Most Brazilian News Websites Blocking Google
With the many algorithm changes that Google has made, many businesses both large and small are reevaluating their relationships with Google and the value of the traffic that the search giant brings their businesses. This self-assessment, which is needed particularly in a struggling economy, is not a task businesses should overlook. At least in the case of Brazilian newspapers, they found that allowing Google to display their news in the Google’s news results was actually harming their business.
Google acknowledged that they send a billion clicks to news websites around the world. While that may be true, some are calling into question how many clicks Google is sending elsewhere. The National Association of Newspapers, otherwise known as ANJ, performed a study and concluded that allowing Google to display headlines in 154 stories actually resulted in less traffic to their organization’s news websites.
Although the full story regarding Brazilian newspapers pulling out of Google news can be found here, the story does not stop there. The French are also considering the passage of a law that would require search engines to pay news websites for displaying their content. In response to a letter from the French, Google threatened to drop media websites in France that would be covered under such a law.
The problems that news websites in Brazil and France are experiencing are not extraordinary by any means. Especially with Google’s recent algorithm updates, which embedded even more Google advertisements in the SERPS, the traffic routing problem is being felt by those in many other industries as well. Google, with its declining CPC in Adwords, apparently has tried to adjust by displaying more advertisements to increase revenue. Google’s strategy, while smart on the surface, will likely result in even more search traffic being routed to monetized Google owned properties and services and away from the websites that content creators have worked hard to build.

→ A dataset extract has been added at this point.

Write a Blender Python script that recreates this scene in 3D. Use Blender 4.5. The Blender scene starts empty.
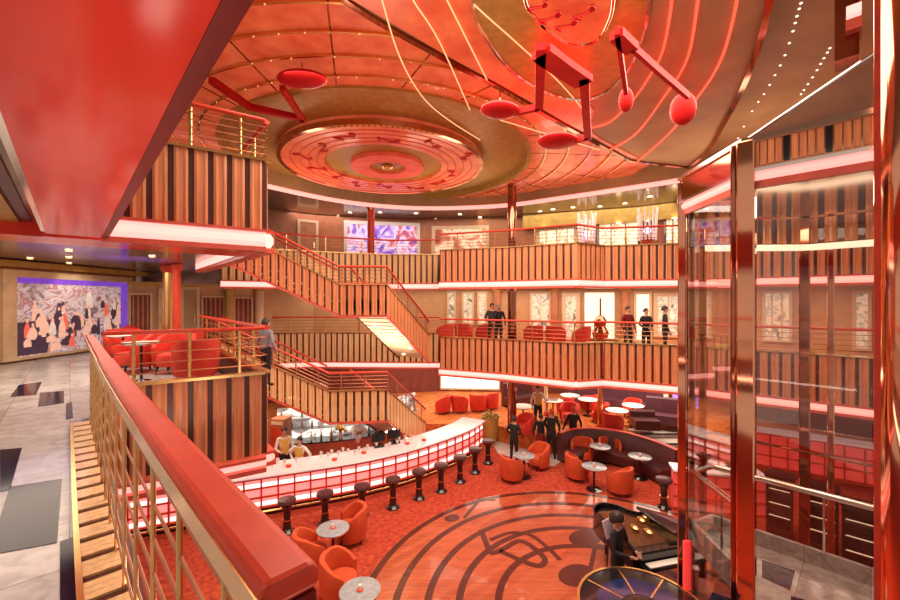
import bpy, bmesh, math, random
from mathutils import Vector, Matrix
random.seed(7)
C = bpy.context.scene.collection
PI = math.pi
EZ = 1.5            # eye height above the near gallery floor
F = 400.0
# ship axes seen from the camera: D along the near gallery, E across it
DX, DY = -0.688, 0.725
EX, EY = 0.725, 0.688
def uv(u, v): return (u*DX + v*EX, u*DY + v*EY)
def at(px, py, d): return Vector(((px-450)*d/F, d, EZ + (300-py)*d/F))
def atz(px, py, z):
    d = (EZ-z)*F/(py-300.0)
    return Vector(((px-450)*d/F, d, z))

# ------------------------------------------------------------------ materials
def new_mat(name):
    m = bpy.data.materials.new(name); m.use_nodes = True
    nt = m.node_tree; b = nt.nodes['Principled BSDF']
    return m, nt, b
def N(nt, t, **kw):
    n = nt.nodes.new(t)
    for k, v in kw.items(): setattr(n, k, v)
    return n
def c4(c): return (c[0], c[1], c[2], 1)
def mat(name, col, rough=0.5, metal=0.0, emit=None, es=0.0, var=0.12, scale=4.0, stretch=(1,1,1), coat=0.0, bump=0.0, spec=.5, rot=0.0):
    m, nt, b = new_mat(name)
    tc = N(nt, 'ShaderNodeTexCoord'); mp = N(nt, 'ShaderNodeMapping'); mp.inputs['Scale'].default_value = stretch; mp.inputs['Rotation'].default_value = (0,0,rot)
    nz = N(nt, 'ShaderNodeTexNoise'); nz.inputs['Scale'].default_value = scale; nz.inputs['Detail'].default_value = 4
    cr = N(nt, 'ShaderNodeValToRGB')
    cr.color_ramp.elements[0].position = .3; cr.color_ramp.elements[1].position = .7
    cr.color_ramp.elements[0].color = c4([max(0, x*(1-var)) for x in col])
    cr.color_ramp.elements[1].color = c4([min(1, x*(1+var)) for x in col])
    L = nt.links.new
    L(tc.outputs['Object'], mp.inputs[0]); L(mp.outputs[0], nz.inputs['Vector']); L(nz.outputs['Fac'], cr.inputs[0])
    L(cr.outputs[0], b.inputs['Base Color'])
    b.inputs['Roughness'].default_value = rough; b.inputs['Metallic'].default_value = metal
    b.inputs['Coat Weight'].default_value = coat; b.inputs['Specular IOR Level'].default_value = spec
    if emit:
        b.inputs['Emission Color'].default_value = c4(emit); b.inputs['Emission Strength'].default_value = es
    if bump:
        bp = N(nt, 'ShaderNodeBump'); bp.inputs['Strength'].default_value = bump
        L(nz.outputs['Fac'], bp.inputs['Height']); L(bp.outputs[0], b.inputs['Normal'])
    return m
def glow(name, col, s, base=None):
    return mat(name, base or col, .4, emit=col, es=s, var=.05)
def two_tone(name, a, b_, scale, rough=.5, sharp=(.45,.55), tex='noise', stretch=(1,1,1), metal=0, emit=0, coat=0):
    m, nt, b = new_mat(name)
    tc = N(nt, 'ShaderNodeTexCoord'); mp = N(nt, 'ShaderNodeMapping'); mp.inputs['Scale'].default_value = stretch
    if tex == 'noise':
        t = N(nt, 'ShaderNodeTexNoise'); t.inputs['Detail'].default_value = 5
    else:
        t = N(nt, 'ShaderNodeTexVoronoi')
    t.inputs['Scale'].default_value = scale
    cr = N(nt, 'ShaderNodeValToRGB')
    cr.color_ramp.elements[0].position, cr.color_ramp.elements[1].position = sharp
    cr.color_ramp.elements[0].color = c4(a); cr.color_ramp.elements[1].color = c4(b_)
    L = nt.links.new
    L(tc.outputs['Object'], mp.inputs[0]); L(mp.outputs[0], t.inputs['Vector']); L(t.outputs[0], cr.inputs[0]); L(cr.outputs[0], b.inputs['Base Color'])
    b.inputs['Roughness'].default_value = rough; b.inputs['Metallic'].default_value = metal
    b.inputs['Coat Weight'].default_value = coat
    if emit:
        L(cr.outputs[0], b.inputs['Emission Color']); b.inputs['Emission Strength'].default_value = emit
    return m
def plank_mat(name, a, b_, rot, width, rough=.3, coat=.3, length=3.0):
    m, nt, b = new_mat(name); L = nt.links.new
    tc = N(nt, 'ShaderNodeTexCoord'); mp = N(nt, 'ShaderNodeMapping'); mp.inputs['Rotation'].default_value = (0,0,rot)
    br = N(nt, 'ShaderNodeTexBrick'); br.inputs['Scale'].default_value = 1
    br.inputs['Brick Width'].default_value = length; br.inputs['Row Height'].default_value = width
    br.inputs['Mortar Size'].default_value = .002
    br.inputs['Color1'].default_value = c4(a); br.inputs['Color2'].default_value = c4(b_); br.inputs['Mortar'].default_value = c4([x*.75 for x in a])
    nz = N(nt, 'ShaderNodeTexNoise'); nz.inputs['Scale'].default_value = 3
    mp2 = N(nt, 'ShaderNodeMapping'); mp2.inputs['Rotation'].default_value = (0,0,rot); mp2.inputs['Scale'].default_value = (.4,6,1)
    mx = N(nt, 'ShaderNodeMix', data_type='RGBA', blend_type='MULTIPLY'); mx.inputs['Factor'].default_value = .5
    cr = N(nt, 'ShaderNodeValToRGB'); cr.color_ramp.elements[0].color = (.55,.5,.5,1); cr.color_ramp.elements[0].position=.35; cr.color_ramp.elements[1].position=.65
    L(tc.outputs['Object'], mp.inputs[0]); L(mp.outputs[0], br.inputs['Vector'])
    L(tc.outputs['Object'], mp2.inputs[0]); L(mp2.outputs[0], nz.inputs['Vector']); L(nz.outputs['Fac'], cr.inputs[0])
    L(br.outputs['Color'], mx.inputs['A']); L(cr.outputs[0], mx.inputs['B']); L(mx.outputs['Result'], b.inputs['Base Color'])
    b.inputs['Roughness'].default_value = rough; b.inputs['Coat Weight'].default_value = coat
    return m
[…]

Google’s evolving business model, which aims to monetize more of their own traffic, has raised concerns with the FTC and EU. Whether it be a preference to Google’s own properties in organic search or the portability of Adwords data, governments around the globe are taking notice of Google’s dominance and how they are able to route traffic away from those websites which actually created the content that Google is displaying when users perform search queries. What rights do the owners have in regards to the content they produce? Should Google be forced to pay a fee for displaying news results? If so, where do the fees end for a search engine that exists on solely organizing the work of others?